● Data supplied
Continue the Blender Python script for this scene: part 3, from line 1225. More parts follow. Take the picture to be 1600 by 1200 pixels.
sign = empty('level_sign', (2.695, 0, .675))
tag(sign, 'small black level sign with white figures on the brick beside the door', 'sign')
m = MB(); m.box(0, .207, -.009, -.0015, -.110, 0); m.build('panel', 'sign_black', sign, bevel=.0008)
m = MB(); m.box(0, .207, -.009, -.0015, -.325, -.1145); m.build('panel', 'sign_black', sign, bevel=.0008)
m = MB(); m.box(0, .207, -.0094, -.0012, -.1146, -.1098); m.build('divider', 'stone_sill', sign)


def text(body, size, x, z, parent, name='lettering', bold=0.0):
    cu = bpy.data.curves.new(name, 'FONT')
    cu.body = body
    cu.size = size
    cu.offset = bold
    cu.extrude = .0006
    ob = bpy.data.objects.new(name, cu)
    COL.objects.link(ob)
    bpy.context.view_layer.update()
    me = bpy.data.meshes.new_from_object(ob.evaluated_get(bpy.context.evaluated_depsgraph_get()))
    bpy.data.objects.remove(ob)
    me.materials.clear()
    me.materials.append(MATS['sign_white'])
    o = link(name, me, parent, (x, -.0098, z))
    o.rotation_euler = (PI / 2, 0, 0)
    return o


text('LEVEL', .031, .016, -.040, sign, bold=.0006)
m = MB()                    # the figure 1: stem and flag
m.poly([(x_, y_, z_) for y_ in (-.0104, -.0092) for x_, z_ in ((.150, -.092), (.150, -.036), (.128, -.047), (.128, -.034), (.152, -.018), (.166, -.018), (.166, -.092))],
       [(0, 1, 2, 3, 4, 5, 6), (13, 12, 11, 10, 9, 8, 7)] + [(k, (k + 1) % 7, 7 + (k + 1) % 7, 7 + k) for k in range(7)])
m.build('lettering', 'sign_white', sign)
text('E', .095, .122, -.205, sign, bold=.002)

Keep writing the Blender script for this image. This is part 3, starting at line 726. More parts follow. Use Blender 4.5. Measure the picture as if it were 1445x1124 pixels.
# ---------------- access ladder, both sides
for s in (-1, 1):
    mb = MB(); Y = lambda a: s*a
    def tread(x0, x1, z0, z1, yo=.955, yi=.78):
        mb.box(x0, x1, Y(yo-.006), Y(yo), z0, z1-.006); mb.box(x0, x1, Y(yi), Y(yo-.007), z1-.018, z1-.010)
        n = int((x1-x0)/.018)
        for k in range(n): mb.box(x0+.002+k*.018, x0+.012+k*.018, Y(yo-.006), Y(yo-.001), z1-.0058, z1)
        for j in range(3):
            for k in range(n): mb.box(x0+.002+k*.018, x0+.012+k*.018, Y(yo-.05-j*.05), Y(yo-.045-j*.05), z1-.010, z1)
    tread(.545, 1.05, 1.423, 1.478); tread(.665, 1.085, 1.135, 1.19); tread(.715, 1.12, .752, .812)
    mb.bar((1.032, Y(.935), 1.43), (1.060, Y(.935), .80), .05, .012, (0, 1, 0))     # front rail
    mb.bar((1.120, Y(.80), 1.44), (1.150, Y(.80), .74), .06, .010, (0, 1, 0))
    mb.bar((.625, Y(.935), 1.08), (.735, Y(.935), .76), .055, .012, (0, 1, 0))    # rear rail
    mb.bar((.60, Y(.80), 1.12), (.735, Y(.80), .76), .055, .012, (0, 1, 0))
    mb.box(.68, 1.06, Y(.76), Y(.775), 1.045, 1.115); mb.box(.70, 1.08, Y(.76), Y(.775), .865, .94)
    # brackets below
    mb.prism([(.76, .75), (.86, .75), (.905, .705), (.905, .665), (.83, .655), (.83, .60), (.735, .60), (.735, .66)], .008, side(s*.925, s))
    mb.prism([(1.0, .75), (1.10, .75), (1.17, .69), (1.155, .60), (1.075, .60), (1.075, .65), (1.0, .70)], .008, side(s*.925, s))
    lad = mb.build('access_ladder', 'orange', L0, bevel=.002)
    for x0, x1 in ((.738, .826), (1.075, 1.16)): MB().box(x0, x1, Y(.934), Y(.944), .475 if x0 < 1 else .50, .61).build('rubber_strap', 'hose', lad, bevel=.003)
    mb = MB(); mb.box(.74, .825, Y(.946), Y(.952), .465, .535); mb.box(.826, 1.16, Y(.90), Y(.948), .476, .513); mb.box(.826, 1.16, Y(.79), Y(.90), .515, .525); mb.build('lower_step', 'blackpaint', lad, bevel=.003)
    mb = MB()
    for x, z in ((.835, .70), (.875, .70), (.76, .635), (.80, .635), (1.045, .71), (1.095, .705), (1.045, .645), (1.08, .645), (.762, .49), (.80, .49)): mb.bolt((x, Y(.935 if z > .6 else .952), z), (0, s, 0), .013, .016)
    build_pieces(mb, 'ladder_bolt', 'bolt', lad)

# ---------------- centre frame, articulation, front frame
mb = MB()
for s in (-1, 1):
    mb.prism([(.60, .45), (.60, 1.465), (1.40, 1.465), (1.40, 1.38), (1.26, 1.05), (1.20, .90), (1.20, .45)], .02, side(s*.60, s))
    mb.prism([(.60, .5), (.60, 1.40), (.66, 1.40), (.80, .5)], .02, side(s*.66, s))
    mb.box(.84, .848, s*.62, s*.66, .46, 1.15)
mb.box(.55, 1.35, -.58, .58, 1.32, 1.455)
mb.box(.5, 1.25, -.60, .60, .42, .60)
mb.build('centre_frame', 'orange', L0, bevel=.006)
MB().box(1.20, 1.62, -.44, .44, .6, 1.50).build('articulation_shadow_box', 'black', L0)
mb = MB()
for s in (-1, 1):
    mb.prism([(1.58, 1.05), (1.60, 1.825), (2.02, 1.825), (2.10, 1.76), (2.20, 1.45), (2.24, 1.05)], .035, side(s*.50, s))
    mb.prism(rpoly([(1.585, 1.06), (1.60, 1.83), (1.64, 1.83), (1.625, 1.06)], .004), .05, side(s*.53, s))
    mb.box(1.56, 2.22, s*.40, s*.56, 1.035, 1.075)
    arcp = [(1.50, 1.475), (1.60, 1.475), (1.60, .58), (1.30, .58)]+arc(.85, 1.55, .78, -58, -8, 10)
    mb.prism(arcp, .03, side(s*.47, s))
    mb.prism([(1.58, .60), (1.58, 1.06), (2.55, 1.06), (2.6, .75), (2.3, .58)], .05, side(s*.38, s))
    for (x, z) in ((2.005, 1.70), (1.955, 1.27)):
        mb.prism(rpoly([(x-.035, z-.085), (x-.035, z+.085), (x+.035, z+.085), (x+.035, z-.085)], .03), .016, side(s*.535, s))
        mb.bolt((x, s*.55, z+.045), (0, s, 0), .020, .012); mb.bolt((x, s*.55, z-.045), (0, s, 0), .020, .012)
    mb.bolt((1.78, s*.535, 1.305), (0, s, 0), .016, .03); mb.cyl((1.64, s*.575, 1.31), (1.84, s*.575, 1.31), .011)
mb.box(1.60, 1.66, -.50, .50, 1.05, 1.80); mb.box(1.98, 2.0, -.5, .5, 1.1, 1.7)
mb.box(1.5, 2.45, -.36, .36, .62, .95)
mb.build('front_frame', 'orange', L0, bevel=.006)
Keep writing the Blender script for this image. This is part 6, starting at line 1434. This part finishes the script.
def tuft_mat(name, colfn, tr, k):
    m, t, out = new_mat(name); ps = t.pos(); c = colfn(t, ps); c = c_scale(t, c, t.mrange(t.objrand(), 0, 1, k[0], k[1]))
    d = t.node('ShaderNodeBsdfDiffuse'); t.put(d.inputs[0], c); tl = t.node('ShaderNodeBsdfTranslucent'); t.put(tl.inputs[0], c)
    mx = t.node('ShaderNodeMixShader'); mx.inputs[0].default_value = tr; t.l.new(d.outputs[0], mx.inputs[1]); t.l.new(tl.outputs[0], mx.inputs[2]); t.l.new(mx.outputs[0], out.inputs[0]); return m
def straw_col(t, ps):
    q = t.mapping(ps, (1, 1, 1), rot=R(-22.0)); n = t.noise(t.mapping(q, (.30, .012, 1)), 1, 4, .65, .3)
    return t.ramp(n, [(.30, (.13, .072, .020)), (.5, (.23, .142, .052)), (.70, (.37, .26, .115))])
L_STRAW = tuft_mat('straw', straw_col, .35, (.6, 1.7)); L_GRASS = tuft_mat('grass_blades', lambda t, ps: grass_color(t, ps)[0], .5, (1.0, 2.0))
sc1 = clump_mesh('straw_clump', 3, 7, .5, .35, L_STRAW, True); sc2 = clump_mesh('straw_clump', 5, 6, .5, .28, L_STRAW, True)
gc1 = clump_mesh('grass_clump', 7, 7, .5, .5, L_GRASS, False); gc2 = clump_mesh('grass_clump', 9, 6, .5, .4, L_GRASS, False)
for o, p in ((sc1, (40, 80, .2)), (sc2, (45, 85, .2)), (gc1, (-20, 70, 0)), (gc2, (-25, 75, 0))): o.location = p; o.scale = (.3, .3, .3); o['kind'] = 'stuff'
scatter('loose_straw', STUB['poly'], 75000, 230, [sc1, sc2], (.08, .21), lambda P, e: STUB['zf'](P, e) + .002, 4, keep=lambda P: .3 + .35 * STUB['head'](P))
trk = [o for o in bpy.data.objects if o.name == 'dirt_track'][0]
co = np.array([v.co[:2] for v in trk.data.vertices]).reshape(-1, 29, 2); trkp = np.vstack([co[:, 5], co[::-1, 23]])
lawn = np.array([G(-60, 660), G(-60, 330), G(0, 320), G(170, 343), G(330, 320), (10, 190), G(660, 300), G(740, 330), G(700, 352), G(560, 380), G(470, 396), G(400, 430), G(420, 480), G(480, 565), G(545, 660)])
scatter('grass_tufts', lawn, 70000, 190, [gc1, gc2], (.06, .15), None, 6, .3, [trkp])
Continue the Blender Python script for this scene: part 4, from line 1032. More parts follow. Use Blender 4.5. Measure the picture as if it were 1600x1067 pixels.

● Written problem
Lines from the top of the entries through the line with "m = MB(); m.box(0, .207, -.0094, -.0012, -.1146, -.1098);" are to be transcribed exactly, and nothing more.

● Task answer
Continue the Blender Python script for this scene: part 3, from line 1225. More parts follow. Take the picture to be 1600 by 1200 pixels.
sign = empty('level_sign', (2.695, 0, .675))
tag(sign, 'small black level sign with white figures on the brick beside the door', 'sign')
m = MB(); m.box(0, .207, -.009, -.0015, -.110, 0); m.build('panel', 'sign_black', sign, bevel=.0008)
m = MB(); m.box(0, .207, -.009, -.0015, -.325, -.1145); m.build('panel', 'sign_black', sign, bevel=.0008)
m = MB(); m.box(0, .207, -.0094, -.0012, -.1146, -.1098); m.build('divider', 'stone_sill', sign)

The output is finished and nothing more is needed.